— Start —

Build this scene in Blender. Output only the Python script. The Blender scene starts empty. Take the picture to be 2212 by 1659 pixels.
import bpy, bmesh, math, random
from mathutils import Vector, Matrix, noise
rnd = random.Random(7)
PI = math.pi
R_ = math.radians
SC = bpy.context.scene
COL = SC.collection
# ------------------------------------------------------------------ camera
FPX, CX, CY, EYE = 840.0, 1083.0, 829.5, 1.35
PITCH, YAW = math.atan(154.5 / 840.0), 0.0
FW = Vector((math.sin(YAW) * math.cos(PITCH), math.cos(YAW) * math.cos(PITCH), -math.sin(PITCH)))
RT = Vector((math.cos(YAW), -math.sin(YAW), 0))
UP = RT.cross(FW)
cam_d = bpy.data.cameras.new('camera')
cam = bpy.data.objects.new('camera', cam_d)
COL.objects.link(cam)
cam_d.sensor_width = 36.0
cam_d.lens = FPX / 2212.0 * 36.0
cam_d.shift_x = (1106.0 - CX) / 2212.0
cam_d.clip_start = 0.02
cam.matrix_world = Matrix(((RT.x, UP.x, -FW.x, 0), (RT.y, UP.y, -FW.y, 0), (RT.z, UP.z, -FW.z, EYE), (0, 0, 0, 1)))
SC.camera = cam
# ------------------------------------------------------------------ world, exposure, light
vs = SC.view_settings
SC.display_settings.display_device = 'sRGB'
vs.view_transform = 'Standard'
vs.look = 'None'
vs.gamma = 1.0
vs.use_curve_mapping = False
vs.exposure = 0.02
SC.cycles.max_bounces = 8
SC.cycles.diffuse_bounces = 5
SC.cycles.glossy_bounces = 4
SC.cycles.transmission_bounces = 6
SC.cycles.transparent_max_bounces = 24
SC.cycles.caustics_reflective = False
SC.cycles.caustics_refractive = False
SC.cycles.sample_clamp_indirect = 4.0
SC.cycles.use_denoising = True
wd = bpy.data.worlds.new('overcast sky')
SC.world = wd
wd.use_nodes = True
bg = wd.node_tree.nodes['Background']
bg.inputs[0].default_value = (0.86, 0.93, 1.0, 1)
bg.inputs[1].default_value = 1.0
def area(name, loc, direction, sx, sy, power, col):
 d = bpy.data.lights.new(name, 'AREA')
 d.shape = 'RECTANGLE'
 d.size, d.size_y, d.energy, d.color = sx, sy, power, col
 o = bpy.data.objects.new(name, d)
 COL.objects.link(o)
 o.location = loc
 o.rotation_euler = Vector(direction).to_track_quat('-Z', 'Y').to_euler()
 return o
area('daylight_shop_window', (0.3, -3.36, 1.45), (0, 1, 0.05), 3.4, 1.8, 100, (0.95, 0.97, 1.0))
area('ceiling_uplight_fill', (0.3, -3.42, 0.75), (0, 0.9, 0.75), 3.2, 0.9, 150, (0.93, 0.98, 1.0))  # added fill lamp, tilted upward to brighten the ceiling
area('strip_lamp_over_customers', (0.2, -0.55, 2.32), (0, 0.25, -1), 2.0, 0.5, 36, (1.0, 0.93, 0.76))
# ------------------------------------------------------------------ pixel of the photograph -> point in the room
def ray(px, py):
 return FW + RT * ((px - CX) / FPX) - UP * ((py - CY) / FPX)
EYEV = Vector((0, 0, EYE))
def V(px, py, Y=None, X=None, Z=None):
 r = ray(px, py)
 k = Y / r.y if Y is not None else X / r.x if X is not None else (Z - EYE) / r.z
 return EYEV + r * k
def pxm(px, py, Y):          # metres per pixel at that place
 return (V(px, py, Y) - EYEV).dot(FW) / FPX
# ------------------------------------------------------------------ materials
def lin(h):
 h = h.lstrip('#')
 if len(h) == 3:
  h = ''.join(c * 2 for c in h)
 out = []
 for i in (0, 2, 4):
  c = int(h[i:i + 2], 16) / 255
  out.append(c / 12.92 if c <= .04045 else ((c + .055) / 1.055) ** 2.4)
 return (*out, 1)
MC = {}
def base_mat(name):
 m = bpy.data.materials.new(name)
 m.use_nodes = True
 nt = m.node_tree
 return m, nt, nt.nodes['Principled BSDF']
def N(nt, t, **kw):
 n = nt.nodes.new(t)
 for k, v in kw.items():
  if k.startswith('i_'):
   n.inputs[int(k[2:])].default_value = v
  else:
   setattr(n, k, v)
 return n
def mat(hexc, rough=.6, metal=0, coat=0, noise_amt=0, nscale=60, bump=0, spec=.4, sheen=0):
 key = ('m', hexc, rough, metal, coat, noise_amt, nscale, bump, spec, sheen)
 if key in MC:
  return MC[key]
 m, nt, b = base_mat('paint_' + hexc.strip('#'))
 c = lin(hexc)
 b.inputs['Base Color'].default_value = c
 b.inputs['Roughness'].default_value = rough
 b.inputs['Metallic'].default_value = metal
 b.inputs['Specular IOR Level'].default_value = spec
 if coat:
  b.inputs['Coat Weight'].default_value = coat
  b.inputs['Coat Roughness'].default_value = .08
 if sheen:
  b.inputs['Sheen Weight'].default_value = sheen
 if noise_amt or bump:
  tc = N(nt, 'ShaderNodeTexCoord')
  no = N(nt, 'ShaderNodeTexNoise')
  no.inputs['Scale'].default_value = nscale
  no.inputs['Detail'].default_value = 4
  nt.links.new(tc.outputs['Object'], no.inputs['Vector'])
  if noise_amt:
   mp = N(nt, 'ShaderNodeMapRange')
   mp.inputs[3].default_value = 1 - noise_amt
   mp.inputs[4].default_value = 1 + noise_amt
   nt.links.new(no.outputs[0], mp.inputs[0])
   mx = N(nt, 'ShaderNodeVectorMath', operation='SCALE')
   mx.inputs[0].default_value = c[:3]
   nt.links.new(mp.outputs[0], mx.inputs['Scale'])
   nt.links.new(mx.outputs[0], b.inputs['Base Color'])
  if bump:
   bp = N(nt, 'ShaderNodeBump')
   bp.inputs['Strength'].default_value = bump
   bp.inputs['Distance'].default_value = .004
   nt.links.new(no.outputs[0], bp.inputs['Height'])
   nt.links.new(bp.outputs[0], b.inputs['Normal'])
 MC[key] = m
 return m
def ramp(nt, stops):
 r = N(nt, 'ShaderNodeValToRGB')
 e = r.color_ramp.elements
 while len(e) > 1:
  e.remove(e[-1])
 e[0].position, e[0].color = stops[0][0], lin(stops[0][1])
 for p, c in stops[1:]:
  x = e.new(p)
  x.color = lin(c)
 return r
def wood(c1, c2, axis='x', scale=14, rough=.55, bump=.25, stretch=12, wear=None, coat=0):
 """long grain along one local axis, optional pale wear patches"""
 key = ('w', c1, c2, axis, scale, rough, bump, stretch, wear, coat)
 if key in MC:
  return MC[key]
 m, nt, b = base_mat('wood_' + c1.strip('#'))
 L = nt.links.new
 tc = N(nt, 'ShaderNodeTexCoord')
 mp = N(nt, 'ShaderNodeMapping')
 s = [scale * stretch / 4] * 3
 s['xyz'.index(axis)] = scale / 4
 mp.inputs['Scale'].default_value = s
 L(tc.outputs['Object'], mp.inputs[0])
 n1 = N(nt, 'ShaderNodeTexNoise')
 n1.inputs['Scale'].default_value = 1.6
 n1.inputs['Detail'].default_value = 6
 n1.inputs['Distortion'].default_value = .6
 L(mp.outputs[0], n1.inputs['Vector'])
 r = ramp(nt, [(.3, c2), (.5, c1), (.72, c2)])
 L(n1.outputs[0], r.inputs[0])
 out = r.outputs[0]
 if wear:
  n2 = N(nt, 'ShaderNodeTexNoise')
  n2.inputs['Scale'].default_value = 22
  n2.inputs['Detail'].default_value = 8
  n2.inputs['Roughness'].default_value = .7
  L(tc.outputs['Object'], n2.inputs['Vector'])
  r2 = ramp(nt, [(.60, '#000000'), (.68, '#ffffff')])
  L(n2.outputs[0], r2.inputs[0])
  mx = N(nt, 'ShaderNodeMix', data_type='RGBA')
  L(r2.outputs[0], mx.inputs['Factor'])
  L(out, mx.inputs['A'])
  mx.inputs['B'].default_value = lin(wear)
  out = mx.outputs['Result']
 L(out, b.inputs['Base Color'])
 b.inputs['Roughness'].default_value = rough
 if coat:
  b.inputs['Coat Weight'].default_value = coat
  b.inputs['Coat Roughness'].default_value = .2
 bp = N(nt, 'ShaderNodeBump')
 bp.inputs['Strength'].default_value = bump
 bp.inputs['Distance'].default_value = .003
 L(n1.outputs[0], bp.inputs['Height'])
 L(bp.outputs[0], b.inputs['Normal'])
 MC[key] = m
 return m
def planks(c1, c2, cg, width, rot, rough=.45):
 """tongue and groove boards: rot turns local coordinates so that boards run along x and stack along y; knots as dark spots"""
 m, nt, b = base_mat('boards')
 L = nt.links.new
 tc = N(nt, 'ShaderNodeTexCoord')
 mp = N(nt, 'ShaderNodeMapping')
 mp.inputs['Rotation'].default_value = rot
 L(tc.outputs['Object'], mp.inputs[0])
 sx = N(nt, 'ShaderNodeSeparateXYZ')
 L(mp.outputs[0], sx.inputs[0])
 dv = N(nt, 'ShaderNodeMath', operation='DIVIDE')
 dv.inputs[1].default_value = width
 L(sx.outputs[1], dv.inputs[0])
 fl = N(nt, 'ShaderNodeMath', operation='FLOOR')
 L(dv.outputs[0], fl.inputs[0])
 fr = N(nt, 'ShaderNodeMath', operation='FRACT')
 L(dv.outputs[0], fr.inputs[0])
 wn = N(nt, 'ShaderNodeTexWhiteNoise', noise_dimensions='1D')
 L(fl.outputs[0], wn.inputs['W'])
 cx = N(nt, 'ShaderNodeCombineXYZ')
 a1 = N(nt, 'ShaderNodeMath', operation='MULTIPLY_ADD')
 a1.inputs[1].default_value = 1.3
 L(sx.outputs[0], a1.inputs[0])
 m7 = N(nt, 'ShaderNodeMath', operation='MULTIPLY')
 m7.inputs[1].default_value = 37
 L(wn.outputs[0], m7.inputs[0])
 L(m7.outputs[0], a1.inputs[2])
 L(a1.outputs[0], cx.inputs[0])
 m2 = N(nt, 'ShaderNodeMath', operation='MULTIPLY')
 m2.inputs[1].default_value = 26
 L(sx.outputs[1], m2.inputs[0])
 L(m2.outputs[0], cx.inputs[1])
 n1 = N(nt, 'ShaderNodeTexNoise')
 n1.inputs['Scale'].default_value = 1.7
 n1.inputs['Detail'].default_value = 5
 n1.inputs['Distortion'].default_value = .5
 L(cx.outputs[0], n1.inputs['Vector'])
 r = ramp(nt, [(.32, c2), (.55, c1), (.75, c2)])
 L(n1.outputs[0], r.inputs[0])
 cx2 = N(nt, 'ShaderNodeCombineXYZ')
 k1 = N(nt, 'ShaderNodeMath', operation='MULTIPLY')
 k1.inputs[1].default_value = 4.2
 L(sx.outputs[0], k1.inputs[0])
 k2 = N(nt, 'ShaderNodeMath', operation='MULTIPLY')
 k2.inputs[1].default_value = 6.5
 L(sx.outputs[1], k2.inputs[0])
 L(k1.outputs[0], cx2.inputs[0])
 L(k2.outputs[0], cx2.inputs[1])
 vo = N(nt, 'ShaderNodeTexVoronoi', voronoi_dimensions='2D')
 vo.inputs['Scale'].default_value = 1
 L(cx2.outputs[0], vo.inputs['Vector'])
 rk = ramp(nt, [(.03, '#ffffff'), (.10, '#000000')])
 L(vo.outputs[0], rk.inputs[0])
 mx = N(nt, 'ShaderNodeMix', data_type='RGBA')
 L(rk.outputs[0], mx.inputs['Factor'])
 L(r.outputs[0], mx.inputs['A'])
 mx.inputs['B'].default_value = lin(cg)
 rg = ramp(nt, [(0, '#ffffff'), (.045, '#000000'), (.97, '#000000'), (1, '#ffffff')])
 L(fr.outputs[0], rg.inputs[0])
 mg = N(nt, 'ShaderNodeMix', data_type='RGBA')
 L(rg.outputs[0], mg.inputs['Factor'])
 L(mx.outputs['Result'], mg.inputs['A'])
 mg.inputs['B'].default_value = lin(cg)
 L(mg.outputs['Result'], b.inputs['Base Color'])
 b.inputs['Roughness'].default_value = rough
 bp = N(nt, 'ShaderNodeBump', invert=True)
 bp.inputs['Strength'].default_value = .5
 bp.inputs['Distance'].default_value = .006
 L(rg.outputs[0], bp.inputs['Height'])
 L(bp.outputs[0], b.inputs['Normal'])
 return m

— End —

## WHAT THE TASK ASKS:
Above are lines of data; state how many of them contain the word "scene", with no other output.

## EXERCISE RESULT:
2